In a conversation on October 26, which also began at close to midnight, the British premier, born in 1894, showed his affinity for the broader historical perspective:

KENNEDY:  There are some reports around, some Russian conversations… they might do something about withdrawing the weapons if they can get a territorial guarantee in Cuba…

MACMILLAN: The idea should be that Cuba [is] made like Belgium [pre-1914] by international guarantee — an inviolable country, and all of us would guarantee its neutrality. Is that a possibility?

By now the PM also had some specific suggestions to help end the impasse:

MACMILLAN: There is another alternative that occurred to us. If we want to help the Russians save face, would it be worthwhile our undertaking to immobilize our Thor missiles here in England, [and then] call a conference?

KENNEDY: Well, let me put that into the machinery, and I’ll be in touch with you.

Macmillan went on to tell Kennedy that he was sure the Russians would see reason provided “we on our side dismantle certain missiles as an incentive,” which is essentially what then happened.
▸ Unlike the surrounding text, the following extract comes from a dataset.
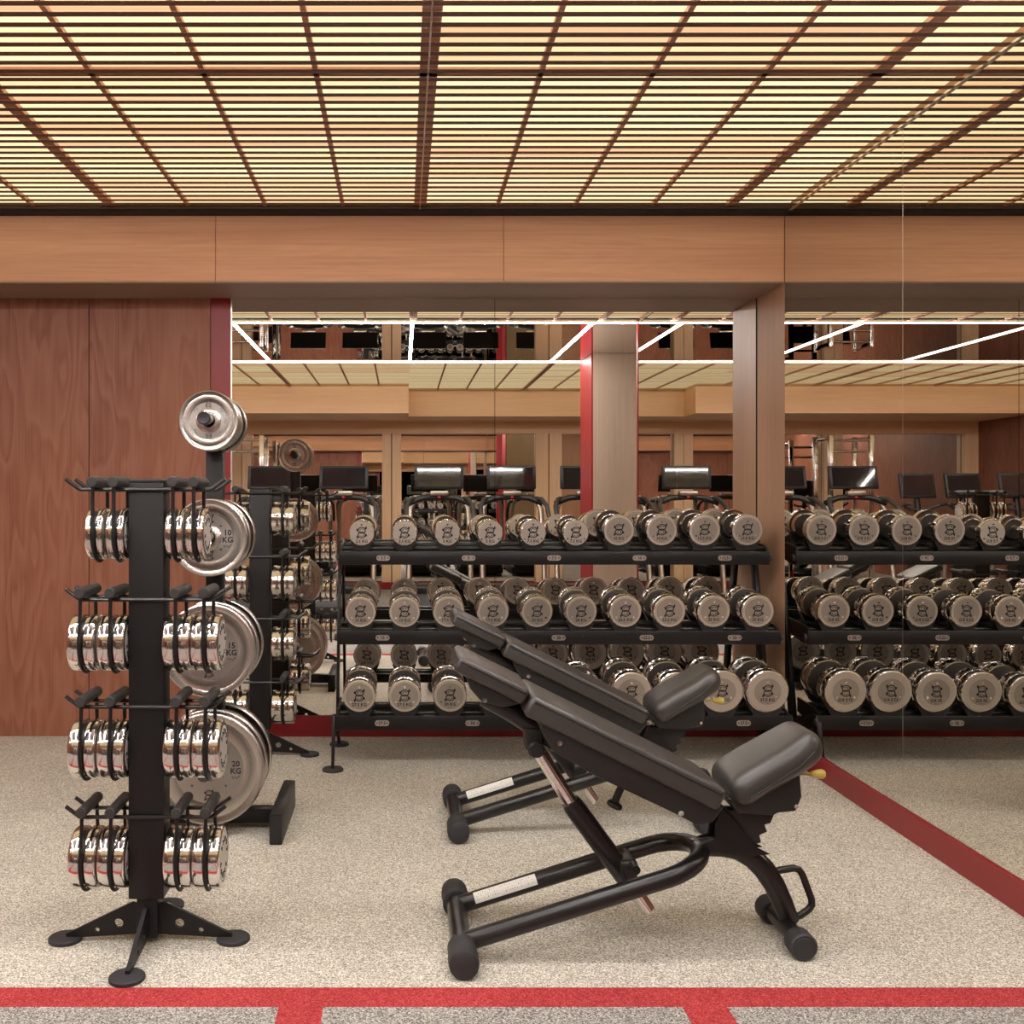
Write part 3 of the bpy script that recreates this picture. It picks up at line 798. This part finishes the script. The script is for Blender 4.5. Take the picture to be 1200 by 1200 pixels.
    obj('pivot_boss', MB().lathe([(cy - .05, 0), (cy - .05, .018), (cy - .045, .024), (cy + .045, .024), (cy + .05, .018), (cy + .05, 0)], 'Y', 20, (.384, 0, .562)).box(.355, .405, cy - .035, cy + .035, .555, .62, bev=.008), 'blackplastic', t, o)
    # telescopic strut
    a, b, c, d = (.384, .562), (.487, .402), (.652, .178), (.705, .098)
    obj('strut_rod', MB().tube([(a[0] + .01, cy, a[1] - .01), (b[0] + .05, cy, b[1] - .08)], .021, 20), 'chrome', t, o)
    obj('strut_sleeve', MB().tube([(b[0], cy, b[1]), (b[0] + .01, cy, b[1] - .014), (c[0], cy, c[1])], [.027, .031, .031], 20), 'blackgloss', t, o)
    obj('strut_tip', MB().tube([(c[0] - .02, cy, c[1] + .03), (d[0] + .008, cy, d[1] - .012)], .022, 18), 'chrome', t, o)
    obj('strut_clamp', MB().box(c[0] - .028, c[0] + .026, cy - .04, cy + .04, c[1] + .005, c[1] + .065, bev=.016, seg=4).tube([(c[0] + .01, cy - .075, c[1] + .05), (c[0] + .01, cy + .075, c[1] + .05)], .013, 14)
        .tube([(c[0] - .02, cy - .128, c[1] + .018), (c[0] - .02, cy + .128, c[1] + .018)], .011, 12), 'blackplastic', t, o)
    # pull pin under the backrest
    e, f = P(729, 920, 2.97), P(719, 943, 2.97)
    obj('pull_pin', MB().tube([(e[0], cy, e[1]), (f[0], cy, f[1])], .011, 14).lathe([(0, 0), (0, .019), (.004, .023), (.012, .023), (.016, .019), (.016, 0)], 'Z', 18, (0, 0, 0), Matrix.Translation((f[0], cy, f[1] - .008)) @ Matrix.Rotation(.4, 4, 'Y')), 'blackplastic', t, o)
    # seat
    sc = Matrix.Translation((1.058, cy, .517)) @ Matrix.Rotation(-math.radians(28), 4, 'Y')
    m = MB().box(-.152, .152, -.122, .122, -.056, .036, bev=.0455, seg=7)
    bmesh.ops.subdivide_edges(m.bm, edges=[e_ for e_ in m.bm.edges if abs((e_.verts[0].co - e_.verts[1].co).x) > .08], cuts=6, use_grid_fill=True)
    for v in m.bm.verts:
        x = v.co.x
        v.co.z += .010 * math.cos(x / .15 * PI / 2)
        if x > 0: v.co.y *= 1 - .25 * (x / .15) ** 2; v.co.z += .02 * (x / .15) ** 2
    bmesh.ops.transform(m.bm, matrix=sc, verts=m.bm.verts)
    seat = obj('seat_pad', m, 'pad', t, o, sharp=60)
    m = MB().tube([sc @ Vector(p) for p in [(-.11, -.122, -.020), (-.05, -.1222, -.016), (.05, -.1185, -.010), (.11, -.106, .002)]], .002, 6)
    obj('piping', m, 'seam', seat, o)
    sh = [P(x, y, 2.86) for x, y in ((856, 940), (900, 925), (942, 900), (945, 938), (938, 955), (916, 957), (912, 960), (870, 958))]
    ss = obj('seat_shell', MB().prism(sh, 2.89, 3.05, bev=.006, seg=3), 'blackplastic', t, o)
    for (x, y) in ((938, 906), (933, 945)):
        X_, Z_ = P(x, y, 2.888)
        obj('bolt', MB().lathe([(2.888, 0), (2.888, .003), (2.886, .004), (2.886, .006), (2.892, .006)], 'Y', 12, (X_, 0, Z_)), 'chrome', ss, o)
    kx, kz = P(946, 907, 2.95)
    obj('adjustment_knob', MB().lathe([(kx - .03, .004), (kx + .008, .004), (kx + .01, .007), (kx + .03, .013), (kx + .042, .014), (kx + .05, .010), (kx + .052, 0)], 'X', 18, (0, 2.95, kz)), 'gold', t, o, label='yellow adjustment knob')
    return t
b1 = bench('black adjustable bench in the foreground with charcoal padded backrest tilted down to the right')
dup(b1, (.65 + .045, 2.97 + 1.07, 0), 'black adjustable bench standing behind the foreground bench, nearer the dumbbell rack')

# ------------------------------------------------------------------ cardio machines behind the camera (seen in the mirrors)
def treadmill(label, loc, tilt=7):
    t = thing('treadmill', label, 'treadmill', loc, group='treadmills facing the far wall')
    obj('deck', MB().box(-.36, .36, -.1, 1.65, .05, .16, bev=.02), 'black', t)
    obj('running_belt', MB().box(-.25, .25, .05, 1.63, .161, .166, bev=.001), 'rubber', t)
    for s in (-1, 1):
        obj('side_rail', MB().box(s * .31 - .045, s * .31 + .045, -.05, 1.6, .16, .19, bev=.008), 'alu', t)
        obj('upright', MB().tube([(s * .36, .25, .17), (s * .36, .12, .7), (s * .34, .02, 1.15), (s * .28, -.03, 1.30)], .032, 12), 'alu', t)
        obj('handrail', MB().tube([(s * .28, -.01, 1.28), (s * .34, .10, 1.27), (s * .385, .22, 1.19), (s * .39, .42, 1.02), (s * .385, .45, .9)], .026, 12), 'grip', t)
        obj('foot', MB().box(s * .3 - .04, s * .3 + .04, -.06, 0.06, 0, .052), 'rubber', t)
        obj('foot', MB().box(s * .3 - .04, s * .3 + .04, 1.5, 1.6, 0, .052), 'rubber', t)
    obj('console_bar', MB().tube([(-.36, .03, 1.22), (-.2, .0, 1.285), (0, -.01, 1.30), (.2, .0, 1.285), (.36, .03, 1.22)], .035, 12), 'blackplastic', t)
    obj('control_pod', MB().box(-.11, .11, -.03, .07, 1.31, 1.37, bev=.02), 'alu', t)
    obj('stop_button', MB().lathe([(.02, 0), (.02, .02), (.045, .018), (.05, 0)], 'Y', 14, (0, .0, 1.30)), 'redplastic', t)
    T = Matrix.Translation((0, -.04, 1.53)) @ Matrix.Rotation(math.radians(tilt), 4, 'X')
    sc = obj('screen_housing', MB().box(-.29, .29, -.03, .012, -.14, .14, bev=.012, mat=T), 'black', t)
    obj('screen', MB().box(-.255, .255, .0115, .0145, -.115, .115, mat=T), 'screen', sc)
    obj('motor_hood', MB().box(-.34, .34, -.25, .15, .14, .26, bev=.04, seg=4), 'black', t)
    return t
tl = ['treadmill second from the left in the mirror reflection', 'treadmill behind the right part of the dumbbell rack reflection', 'treadmill at the far left of the mirror reflection', 'third black treadmill from the left, beside the pillar in the mirror', 'treadmill hidden beyond the pillar in the mirror']
tm_ = treadmill('black treadmill at the middle of the row seen in the back mirror', (.44, -1.1, 0))
for x, l in ((1.30, 'black treadmill right of the middle one, near the red pillar in the mirror'), (2.17, 'rightmost black treadmill, partly hidden by the pillar')):
    dup(tm_, (x, -1.1, 0), l)
tm_ = treadmill('black treadmill left of the middle one, behind the far kettlebell tree reflection', (-.69, -1.1, 0), 14)
dup(tm_, (-1.54, -1.1, 0), 'leftmost black treadmill seen in the back mirror')

def bike(label, loc):
    t = thing('exercise_bike', label, 'exercise bike', loc, group='exercise bikes on the left side')
    obj('base', MB().box(-.25, .25, -.3, -.22, 0, .06, bev=.015).box(-.25, .25, .75, .83, 0, .06, bev=.015).box(-.05, .05, -.3, .8, .04, .12, bev=.02), 'black', t)
    obj('drive_housing', MB().lathe([(-.09, 0), (-.09, .22), (-.06, .26), (.06, .26), (.09, .22), (.09, 0)], 'X', 30, (0, .05, .38)), 'blackplastic', t)
    obj('seat_post', MB().tube([(0, .45, .1), (0, .55, .95)], .03, 12), 'alu', t)
    obj('saddle', MB().prism([(-.12, .0), (-.13, .06), (.13, .06), (.12, 0)], .48, .74, bev=.02, mat=Matrix.Translation((0, 0, .95))), 'pad', t)
    obj('mast', MB().tube([(0, .05, .5), (0, -.12, 1.3)], .035, 12), 'black', t)
    obj('handlebar', MB().tube([(-.22, .2, 1.22), (-.22, .0, 1.2), (-.1, -.08, 1.15), (.1, -.08, 1.15), (.22, .0, 1.2), (.22, .2, 1.22)], .018, 10), 'grip', t)
    T = Matrix.Translation((0, -.1, 1.43)) @ Matrix.Rotation(math.radians(14), 4, 'X')
    sc = obj('screen_housing', MB().box(-.21, .21, -.025, .012, -.15, .15, bev=.012, mat=T), 'black', t)
    obj('screen', MB().box(-.18, .18, .0115, .014, -.12, .12, mat=T), 'screen', sc)
    for s in (-1, 1): obj('pedal', MB().box(s * .14 - .04, s * .14 + .04, .05, .15, .3 + s * .12, .325 + s * .12, bev=.006).tube([(s * .09, .05, .38), (s * .12, .1, .31 + s * .12)], .012, 8), 'rubber', t)
    return t
bk = bike('black exercise bike next to the treadmills, seen in the right mirror', (-2.28, -1.0, 0))
dup(bk, (-2.82, -1.0, 0), 'black exercise bike in the middle of the three, seen in the right mirror')
dup(bk, (-3.4, -.9, 0), 'black exercise bike nearest the left wall')

t = thing('power_rack', 'chrome power rack standing against the far wall, seen in the mirrors', 'power rack', (-1.98, -2.55, 0))
for sx in (-.12, .42):
    for sy in (-.5, .0):
        x = -sx if sx > 0 else -sx
        obj('upright', MB().box(-sx - .03, -sx + .03, sy - .03, sy + .03, .0, 2.12, bev=.006), 'chrome', t)
for sx in (-.12, .42): obj('side_beam', MB().box(-sx - .02, -sx + .02, -.47, -.03, 2.05, 2.10, bev=.004), 'chrome', t)
for z in (1.9, 2.05): obj('crossbar', MB().tube([(-.40, .0, z), (.10, .0, z)], .018, 12), 'chrome', t)

# ------------------------------------------------------------------ camera, world, view
cam = bpy.data.cameras.new('camera'); co = bpy.data.objects.new('camera', cam); C.objects.link(co)
co.location = (0, 0, H); co.rotation_euler = (PI / 2, 0, 0)
cam.sensor_fit = 'HORIZONTAL'; cam.sensor_width = 36; cam.lens = 36
cam.shift_x = (600 - VX) / 1200; cam.shift_y = -(600 - VY) / 1200
cam.clip_start = .05
sc = bpy.context.scene; sc.camera = co
w = bpy.data.worlds.new('world'); sc.world = w; w.use_nodes = True
w.node_tree.nodes['Background'].inputs['Color'].default_value = (1, .9, .8, 1); w.node_tree.nodes['Background'].inputs['Strength'].default_value = .3
vs = sc.view_settings; vs.view_transform = 'Standard'; vs.look = 'None'; vs.gamma = 1; vs.use_curve_mapping = False; vs.exposure = 0.0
Kennedy secretly offered to withdraw the wing of fifteen PGM-19 Jupiter long-range rockets stationed at Izmir, about 400 miles (or two minutes’ flight time) from the southern coast of Russia, and Khrushchev quickly saw the wisdom of this arrangement. On October 28, the Soviet dictator cabled the president to say that he had “given a new order to disassemble the arms which you describe as offensive, and to crate and return them to the USSR.”

It remains debatable whether the Cuban adventure did much for the solidarity of the communist bloc, as Khrushchev had hoped, but it undoubtedly helped bring the British and Americans closer together. As Macmillan cabled Kennedy on October 28, “Whatever dangers and difficulties we may have to face in the future, I am proud to feel that I have so resourceful and so firm a comrade.” Perhaps the “comrade” was ironic. Soon there was an even more effusive note to the president from Ambassador Ormsby-Gore:

Dear Jack

I am lost in admiration for the superb manner in which you handled the tremendous events of the critical week we have just lived through. I know what a mass of conflicting advice you received, and I can only say that looking back at it you acted at each stage with perfect judgement. I and countless millions are deeply in your debt. Well done. With best wishes as always, David.

Kennedy kept this testimonial from his closest British friend in his office desk for the remainder of his life.